Some guy said that sham wows were the same as regular shammys. needless to say you had to be restrained. you kept trying to 'slap chop' him.
Just ordered a clown who does balloon animals. No backing out now.
No it's ok. I made friends with the guy that always wears helmets to the bar. His name is helmet Harry
I really want to shower but i'm afraid i'll sober up. My mouth feels like a stripper pole too...
Weirdly I'm doing ok, but I've tested positive for chlamydia, I wanted to let you know
I like the wholesome side of you
I'm so goddamned horny I could use all my pent up energy to tear a redwood out by its roots.
I would of joined had I not blacked out last night and ran around naked breaking things till 4 am
Serious question: does drunken cyber sex with a stranger on omegle count as cheating???
Omg my butt feels so much better. Those suppositories are magic. It feels like Jesus fingered me in my sleep.
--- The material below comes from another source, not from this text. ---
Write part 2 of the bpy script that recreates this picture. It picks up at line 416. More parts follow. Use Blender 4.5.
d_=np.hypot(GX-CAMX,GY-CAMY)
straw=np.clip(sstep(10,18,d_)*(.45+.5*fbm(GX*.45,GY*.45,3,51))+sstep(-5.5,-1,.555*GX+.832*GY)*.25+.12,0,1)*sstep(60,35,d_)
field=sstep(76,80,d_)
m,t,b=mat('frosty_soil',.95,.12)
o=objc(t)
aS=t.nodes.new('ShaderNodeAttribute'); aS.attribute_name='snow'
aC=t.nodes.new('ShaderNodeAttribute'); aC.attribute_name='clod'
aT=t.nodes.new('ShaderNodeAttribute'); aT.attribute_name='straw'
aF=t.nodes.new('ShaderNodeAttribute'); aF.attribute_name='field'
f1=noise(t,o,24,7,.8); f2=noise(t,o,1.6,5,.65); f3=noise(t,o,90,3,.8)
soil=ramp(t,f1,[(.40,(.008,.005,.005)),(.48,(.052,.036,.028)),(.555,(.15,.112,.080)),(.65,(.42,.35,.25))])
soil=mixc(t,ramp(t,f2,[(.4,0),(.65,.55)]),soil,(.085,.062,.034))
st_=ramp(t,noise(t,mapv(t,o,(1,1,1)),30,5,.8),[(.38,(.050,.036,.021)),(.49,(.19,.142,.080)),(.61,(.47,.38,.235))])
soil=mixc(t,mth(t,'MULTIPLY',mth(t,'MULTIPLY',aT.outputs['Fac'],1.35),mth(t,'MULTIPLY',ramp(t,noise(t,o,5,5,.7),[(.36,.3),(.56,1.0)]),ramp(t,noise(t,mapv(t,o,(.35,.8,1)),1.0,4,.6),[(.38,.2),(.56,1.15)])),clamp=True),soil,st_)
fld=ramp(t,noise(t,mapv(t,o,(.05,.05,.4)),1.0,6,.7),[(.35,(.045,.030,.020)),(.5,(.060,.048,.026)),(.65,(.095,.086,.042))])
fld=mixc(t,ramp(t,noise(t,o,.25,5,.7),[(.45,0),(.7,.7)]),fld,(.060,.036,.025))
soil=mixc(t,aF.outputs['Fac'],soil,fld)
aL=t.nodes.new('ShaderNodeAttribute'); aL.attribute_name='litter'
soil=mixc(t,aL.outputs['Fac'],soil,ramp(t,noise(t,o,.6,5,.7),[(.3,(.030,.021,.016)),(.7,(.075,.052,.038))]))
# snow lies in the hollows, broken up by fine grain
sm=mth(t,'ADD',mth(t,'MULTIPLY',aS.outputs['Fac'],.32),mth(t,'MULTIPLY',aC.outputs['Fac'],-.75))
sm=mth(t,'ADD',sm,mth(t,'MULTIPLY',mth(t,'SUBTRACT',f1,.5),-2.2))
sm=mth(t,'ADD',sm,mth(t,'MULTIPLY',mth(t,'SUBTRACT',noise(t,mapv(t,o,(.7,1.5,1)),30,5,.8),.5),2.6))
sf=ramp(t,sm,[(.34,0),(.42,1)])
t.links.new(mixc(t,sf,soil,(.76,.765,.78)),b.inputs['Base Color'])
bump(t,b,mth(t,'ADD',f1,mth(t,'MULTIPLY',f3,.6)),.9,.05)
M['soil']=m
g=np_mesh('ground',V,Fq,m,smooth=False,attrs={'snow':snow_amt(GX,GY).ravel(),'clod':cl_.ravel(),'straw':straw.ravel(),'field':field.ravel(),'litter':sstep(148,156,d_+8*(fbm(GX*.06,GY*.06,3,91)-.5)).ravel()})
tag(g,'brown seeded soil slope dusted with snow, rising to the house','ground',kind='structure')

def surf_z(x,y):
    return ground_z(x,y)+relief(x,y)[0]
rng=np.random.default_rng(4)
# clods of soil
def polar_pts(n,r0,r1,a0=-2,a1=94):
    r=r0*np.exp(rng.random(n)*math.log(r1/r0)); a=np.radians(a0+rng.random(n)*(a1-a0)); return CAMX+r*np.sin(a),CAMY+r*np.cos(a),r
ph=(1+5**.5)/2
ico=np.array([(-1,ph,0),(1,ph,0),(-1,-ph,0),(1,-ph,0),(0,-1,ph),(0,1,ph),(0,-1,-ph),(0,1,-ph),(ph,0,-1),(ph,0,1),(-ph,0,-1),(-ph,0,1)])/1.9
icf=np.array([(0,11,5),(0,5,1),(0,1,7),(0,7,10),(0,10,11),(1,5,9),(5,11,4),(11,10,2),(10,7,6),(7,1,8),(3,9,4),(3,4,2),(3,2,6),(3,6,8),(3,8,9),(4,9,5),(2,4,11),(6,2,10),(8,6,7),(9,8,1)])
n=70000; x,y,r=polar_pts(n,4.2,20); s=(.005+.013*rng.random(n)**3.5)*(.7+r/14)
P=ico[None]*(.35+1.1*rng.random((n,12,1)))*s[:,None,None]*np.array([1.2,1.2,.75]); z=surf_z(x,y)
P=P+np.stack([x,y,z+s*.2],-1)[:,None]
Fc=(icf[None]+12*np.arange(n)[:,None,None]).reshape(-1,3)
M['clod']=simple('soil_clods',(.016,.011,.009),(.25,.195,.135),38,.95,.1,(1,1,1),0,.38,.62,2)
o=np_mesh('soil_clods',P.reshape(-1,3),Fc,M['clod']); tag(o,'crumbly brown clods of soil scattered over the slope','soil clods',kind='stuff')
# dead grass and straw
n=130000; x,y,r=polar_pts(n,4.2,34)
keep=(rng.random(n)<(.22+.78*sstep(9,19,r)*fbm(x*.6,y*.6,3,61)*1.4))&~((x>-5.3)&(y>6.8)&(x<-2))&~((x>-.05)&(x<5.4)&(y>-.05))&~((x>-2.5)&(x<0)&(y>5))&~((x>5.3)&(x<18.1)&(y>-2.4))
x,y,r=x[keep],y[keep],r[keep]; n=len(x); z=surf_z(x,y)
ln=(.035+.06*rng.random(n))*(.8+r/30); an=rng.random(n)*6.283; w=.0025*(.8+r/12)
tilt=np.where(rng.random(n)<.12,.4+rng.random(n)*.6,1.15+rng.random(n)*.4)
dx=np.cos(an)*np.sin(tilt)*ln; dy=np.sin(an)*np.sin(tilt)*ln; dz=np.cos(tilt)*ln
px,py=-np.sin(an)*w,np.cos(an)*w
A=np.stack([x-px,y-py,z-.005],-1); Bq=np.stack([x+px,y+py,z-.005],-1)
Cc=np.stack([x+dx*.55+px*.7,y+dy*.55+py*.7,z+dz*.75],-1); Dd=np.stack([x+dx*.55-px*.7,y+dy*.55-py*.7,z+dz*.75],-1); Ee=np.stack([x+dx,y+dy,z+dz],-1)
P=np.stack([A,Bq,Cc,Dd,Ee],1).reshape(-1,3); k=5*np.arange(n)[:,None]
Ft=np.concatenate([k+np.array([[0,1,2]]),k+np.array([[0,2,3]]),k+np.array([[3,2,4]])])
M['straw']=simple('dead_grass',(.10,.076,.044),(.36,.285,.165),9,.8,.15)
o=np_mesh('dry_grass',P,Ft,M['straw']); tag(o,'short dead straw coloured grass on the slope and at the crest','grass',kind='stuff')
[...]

I just want an early 40-something dude who is vaguely unencumbered, professionally driven and wants to put me in a ball gag.
I know where his drugs are but not my pants
Dude they are making elephants out of dollar bills. I'm way too high for this
Dont ask questions just say words. where can i find plan b?
Bruh. You offered the cashier tater tots that you had stuffed in your pocket.
Yeah, and? She might've been hungry.